Las Fallas

Melinda D. is currently a junior at SYA Spain and a blogger for the Campus Reporter program. She comes to SYA from Sidwell Friends School in Washington, D.C.

Each year, from the first to nineteenth of March, the festival of Las Fallas provides the city of Valencia with a loud and smoky celebration. Two weeks ago, I traveled to the city and witnessed the beginning of the festival, and last weekend I returned to watch the climax of it all. 

 Las Fallas celebrate the arrival of spring, and beautiful large vibrant cardboard structures of characters, personalities, animals, etc, are placed around the city and burned on the last night. They are accompanied throughout the two weeks by fireworks, music, performances, ceremonies, and other festivities. The origins of the festival are debated, and the word fallas itself has many meanings. Originally meaning torch, it now refers to the works of art (often constructed as a satirical or political statement), the fires, and the entire procession. Extranjeros and Spaniards alike flock to Valencia for an unforgettable experience. 

I arrived by bus last Friday evening, the 18th, with the four other students in my group. We knew we arrived when we could hear the petardos exploding in the sky. Men and women paraded through the streets in traditional dress despite the drizzle outside. We were happy to arrive an hour earlier than scheduled and went on to navigate the Valencian bus system to drop our bags off and rest at the hotel before exploring the center of the city at night. A local acquaintance that I had met two weeks prior in Valencia led me through the route to see the beautiful structures one by one. “Es una maravilla,” repeated Santi, as he explained that the fallas are prepared all year just to go down in the Cremà. Colorful fireworks lit the sky, and the ambiente was lively, the city bustling with all sorts of people heading from one falla structure to another, taking them in before they would be burned the next night.

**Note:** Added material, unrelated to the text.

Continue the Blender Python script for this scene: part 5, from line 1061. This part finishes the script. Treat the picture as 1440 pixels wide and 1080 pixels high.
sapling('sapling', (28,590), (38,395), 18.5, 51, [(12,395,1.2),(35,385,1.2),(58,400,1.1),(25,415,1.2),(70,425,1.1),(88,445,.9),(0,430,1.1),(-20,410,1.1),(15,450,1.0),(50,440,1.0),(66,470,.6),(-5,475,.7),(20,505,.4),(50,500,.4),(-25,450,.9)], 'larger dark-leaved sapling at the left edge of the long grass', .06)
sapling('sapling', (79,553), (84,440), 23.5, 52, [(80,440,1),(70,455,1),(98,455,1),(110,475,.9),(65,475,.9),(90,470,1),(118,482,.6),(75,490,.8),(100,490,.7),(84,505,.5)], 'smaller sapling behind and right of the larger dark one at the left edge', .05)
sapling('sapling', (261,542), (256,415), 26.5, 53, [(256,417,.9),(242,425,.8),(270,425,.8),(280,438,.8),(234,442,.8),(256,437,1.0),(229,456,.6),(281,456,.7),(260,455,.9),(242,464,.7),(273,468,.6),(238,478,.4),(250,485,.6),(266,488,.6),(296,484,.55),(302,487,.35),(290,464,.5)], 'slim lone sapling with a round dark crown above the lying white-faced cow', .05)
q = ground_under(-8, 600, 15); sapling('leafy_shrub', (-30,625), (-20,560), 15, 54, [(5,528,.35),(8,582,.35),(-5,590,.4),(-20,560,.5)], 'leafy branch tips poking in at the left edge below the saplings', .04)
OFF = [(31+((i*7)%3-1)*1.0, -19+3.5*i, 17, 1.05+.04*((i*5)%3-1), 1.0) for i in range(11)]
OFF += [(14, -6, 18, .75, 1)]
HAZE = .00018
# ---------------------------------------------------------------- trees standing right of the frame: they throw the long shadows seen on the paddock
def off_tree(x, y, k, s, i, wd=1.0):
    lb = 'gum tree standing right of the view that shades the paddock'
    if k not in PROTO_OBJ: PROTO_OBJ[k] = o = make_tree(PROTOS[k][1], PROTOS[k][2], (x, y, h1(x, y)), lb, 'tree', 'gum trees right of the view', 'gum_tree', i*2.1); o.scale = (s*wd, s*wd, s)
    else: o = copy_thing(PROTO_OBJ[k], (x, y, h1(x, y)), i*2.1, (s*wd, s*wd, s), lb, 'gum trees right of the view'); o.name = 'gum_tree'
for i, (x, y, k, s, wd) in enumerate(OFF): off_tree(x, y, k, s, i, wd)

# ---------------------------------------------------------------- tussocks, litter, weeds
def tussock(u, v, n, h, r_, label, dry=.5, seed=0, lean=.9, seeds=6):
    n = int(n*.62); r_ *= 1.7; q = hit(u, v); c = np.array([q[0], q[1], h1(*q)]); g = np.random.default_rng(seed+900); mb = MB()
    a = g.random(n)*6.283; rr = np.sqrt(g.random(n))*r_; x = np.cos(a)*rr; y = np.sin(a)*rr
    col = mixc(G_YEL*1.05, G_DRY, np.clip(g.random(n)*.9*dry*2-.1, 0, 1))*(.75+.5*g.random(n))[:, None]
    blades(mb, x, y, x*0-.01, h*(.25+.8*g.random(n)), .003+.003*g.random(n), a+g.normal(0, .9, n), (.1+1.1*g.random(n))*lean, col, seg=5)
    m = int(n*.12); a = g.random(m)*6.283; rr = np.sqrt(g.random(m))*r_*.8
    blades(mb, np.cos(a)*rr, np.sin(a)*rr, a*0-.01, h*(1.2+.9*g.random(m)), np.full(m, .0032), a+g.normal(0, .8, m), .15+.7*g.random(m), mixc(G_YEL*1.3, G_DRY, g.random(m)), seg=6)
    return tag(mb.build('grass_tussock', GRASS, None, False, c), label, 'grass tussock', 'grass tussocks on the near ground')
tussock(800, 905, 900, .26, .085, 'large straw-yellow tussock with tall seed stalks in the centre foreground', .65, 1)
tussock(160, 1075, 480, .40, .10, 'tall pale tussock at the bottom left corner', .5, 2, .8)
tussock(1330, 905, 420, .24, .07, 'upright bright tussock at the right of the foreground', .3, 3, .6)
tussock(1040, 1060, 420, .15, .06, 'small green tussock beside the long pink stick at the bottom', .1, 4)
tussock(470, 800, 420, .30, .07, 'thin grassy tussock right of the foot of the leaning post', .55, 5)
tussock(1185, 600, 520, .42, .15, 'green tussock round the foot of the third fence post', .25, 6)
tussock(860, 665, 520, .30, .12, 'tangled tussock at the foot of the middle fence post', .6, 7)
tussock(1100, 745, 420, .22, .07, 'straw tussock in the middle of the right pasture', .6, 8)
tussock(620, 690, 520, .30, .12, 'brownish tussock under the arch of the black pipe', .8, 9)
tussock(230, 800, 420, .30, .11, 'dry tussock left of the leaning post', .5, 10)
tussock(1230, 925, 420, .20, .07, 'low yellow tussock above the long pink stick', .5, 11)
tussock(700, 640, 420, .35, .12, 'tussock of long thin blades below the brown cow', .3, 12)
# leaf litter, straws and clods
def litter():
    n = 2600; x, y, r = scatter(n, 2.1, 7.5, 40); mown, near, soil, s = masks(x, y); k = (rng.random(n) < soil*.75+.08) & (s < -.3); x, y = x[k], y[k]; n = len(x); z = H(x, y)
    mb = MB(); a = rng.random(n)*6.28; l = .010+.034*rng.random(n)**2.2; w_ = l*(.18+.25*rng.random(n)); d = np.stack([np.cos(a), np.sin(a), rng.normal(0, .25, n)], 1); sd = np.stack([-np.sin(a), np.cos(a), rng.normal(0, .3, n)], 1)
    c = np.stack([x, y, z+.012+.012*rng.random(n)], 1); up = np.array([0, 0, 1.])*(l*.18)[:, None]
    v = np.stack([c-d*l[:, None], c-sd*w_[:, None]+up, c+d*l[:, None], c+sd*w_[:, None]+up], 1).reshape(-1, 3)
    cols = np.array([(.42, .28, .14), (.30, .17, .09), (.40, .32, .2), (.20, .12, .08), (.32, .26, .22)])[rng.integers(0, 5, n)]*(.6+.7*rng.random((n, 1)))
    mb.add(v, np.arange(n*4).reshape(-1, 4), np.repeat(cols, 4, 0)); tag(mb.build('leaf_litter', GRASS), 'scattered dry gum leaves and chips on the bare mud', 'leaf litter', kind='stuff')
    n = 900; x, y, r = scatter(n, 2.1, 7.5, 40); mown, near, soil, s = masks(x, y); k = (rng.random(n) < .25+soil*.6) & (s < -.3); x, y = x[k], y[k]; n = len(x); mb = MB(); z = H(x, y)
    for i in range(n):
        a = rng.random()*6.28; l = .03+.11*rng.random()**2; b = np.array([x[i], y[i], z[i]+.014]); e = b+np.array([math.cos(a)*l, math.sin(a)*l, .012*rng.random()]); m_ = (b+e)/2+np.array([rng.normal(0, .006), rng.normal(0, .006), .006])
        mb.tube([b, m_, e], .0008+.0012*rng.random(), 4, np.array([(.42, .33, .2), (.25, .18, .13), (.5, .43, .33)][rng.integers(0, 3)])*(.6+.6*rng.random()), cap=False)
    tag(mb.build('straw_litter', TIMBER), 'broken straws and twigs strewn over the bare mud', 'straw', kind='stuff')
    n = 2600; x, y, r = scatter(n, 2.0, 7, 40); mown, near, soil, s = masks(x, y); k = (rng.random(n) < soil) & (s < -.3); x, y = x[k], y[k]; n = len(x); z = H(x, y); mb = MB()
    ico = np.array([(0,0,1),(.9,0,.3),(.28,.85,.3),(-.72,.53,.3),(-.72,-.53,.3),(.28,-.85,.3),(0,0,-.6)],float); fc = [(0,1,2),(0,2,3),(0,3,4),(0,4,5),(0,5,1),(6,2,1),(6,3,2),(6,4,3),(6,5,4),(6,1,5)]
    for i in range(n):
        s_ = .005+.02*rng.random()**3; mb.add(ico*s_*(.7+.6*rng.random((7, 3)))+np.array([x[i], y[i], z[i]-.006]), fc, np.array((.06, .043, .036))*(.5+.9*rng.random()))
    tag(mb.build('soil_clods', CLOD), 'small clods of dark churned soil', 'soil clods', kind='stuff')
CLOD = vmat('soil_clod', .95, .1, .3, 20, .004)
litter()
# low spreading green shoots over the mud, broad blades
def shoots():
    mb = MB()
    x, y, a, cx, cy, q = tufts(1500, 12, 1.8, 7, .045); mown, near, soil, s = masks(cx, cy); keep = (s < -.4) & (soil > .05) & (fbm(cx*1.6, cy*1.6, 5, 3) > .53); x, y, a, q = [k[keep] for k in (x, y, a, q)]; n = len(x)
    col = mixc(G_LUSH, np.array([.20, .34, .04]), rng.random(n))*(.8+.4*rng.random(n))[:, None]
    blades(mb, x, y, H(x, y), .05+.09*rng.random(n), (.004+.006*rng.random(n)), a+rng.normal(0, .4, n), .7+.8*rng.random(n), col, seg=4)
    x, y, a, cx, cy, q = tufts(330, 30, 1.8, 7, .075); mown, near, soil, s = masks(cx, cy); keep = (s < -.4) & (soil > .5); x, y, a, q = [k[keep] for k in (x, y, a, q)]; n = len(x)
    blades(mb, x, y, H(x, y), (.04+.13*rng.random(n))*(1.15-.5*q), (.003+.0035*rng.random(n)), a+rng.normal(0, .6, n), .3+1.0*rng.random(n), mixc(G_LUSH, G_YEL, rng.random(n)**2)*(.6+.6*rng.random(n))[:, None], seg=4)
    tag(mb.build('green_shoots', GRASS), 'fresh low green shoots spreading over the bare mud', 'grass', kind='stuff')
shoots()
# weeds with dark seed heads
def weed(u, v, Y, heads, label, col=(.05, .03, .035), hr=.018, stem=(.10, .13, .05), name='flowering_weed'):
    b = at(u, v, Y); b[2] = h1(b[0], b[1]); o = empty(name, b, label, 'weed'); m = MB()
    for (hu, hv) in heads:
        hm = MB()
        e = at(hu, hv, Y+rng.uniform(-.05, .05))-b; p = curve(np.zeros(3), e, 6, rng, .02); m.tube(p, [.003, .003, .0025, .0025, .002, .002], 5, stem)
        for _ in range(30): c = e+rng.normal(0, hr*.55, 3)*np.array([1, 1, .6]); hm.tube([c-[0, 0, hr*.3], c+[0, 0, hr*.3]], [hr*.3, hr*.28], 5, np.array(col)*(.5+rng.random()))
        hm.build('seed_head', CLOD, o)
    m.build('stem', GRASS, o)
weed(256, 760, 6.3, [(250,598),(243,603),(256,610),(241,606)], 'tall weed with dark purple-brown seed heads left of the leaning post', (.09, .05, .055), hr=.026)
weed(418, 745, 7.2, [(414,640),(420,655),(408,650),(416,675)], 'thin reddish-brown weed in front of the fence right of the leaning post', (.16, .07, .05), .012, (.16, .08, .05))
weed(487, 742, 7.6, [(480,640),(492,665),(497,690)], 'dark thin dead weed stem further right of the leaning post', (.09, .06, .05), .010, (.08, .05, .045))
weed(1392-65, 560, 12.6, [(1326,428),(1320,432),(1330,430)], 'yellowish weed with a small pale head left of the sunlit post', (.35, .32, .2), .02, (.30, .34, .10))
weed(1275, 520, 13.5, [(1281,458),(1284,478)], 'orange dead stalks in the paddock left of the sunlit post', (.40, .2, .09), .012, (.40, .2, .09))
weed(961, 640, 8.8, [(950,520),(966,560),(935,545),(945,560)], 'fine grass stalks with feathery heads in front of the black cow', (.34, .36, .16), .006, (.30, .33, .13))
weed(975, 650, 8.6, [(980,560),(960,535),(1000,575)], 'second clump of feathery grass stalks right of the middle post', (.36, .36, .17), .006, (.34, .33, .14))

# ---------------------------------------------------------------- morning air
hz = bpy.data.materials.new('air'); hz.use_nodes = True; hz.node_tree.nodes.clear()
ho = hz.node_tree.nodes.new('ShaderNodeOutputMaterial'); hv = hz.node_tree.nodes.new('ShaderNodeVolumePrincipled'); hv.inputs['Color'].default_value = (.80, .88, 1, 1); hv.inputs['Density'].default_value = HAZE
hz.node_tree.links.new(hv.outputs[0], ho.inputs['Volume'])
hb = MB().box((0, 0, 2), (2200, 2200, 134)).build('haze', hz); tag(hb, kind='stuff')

On Saturday, the other students and I explored different parts of Valencia by foot again. Bands marched the streets, children threw snap pops onto the ground, firecrackers sounded off, and people danced and laughed the day away, eagerly awaiting for the sun to set and the fires to begin. As the smaller structures were first burned, we went to grab something to eat before joining hundreds of others for the finale of Las Fallas in the Plaza de Ayuntamiento. And then… we waited and waited and waited. It began to rain off and on, and I, along with others, quietly worried that it would be called off. Under our umbrellas we chatted with the people around us to pass the time. Naturally, onlookers began to get rowdy, and my lower back and legs ached from standing. Eventually, we heard sirens– finally, the firefighters had arrived. 

Everyone welcomed los bomberos with cheering as they slowly drove through the crowd. Fireworks once again lit the night sky as firemen ran around and poured gasoline onto la falla. The structure itself was an impressive collection of looming Star Wars characters and vehicles, made up of painted carton taking the form of the tall storm troopers, Princess Leia, Luke Skywalker, and more. Umbrellas began to close, the mass chanting and yelling in excitement as eyes looked up. Flames began to climb from the ground, engulfing the structure, and a large dark plume of smoke rose into the sky. We all cheered and rejoiced, consuming the visual feast.

 The entire experience was definitely worth the wait. At the end of it all, the whole concept of year-long

preparation just for the Cremà, the renewal that comes with destruction of fire, and the arrival of spring, reminded me about the time I have left in Spain. Recently, most of the students have been thinking about the approaching end of the school year, wanting to take full advantage of the few lingering weeks. Las Fallas has helped me come to terms with our upcoming departure. Now I think of my time abroad here in Spain as a beautiful falla structure. Una maravilla that, like all good things, will come to an end. The departure date is the Cremà, and I and the other students should celebrate, returning as renewed persons.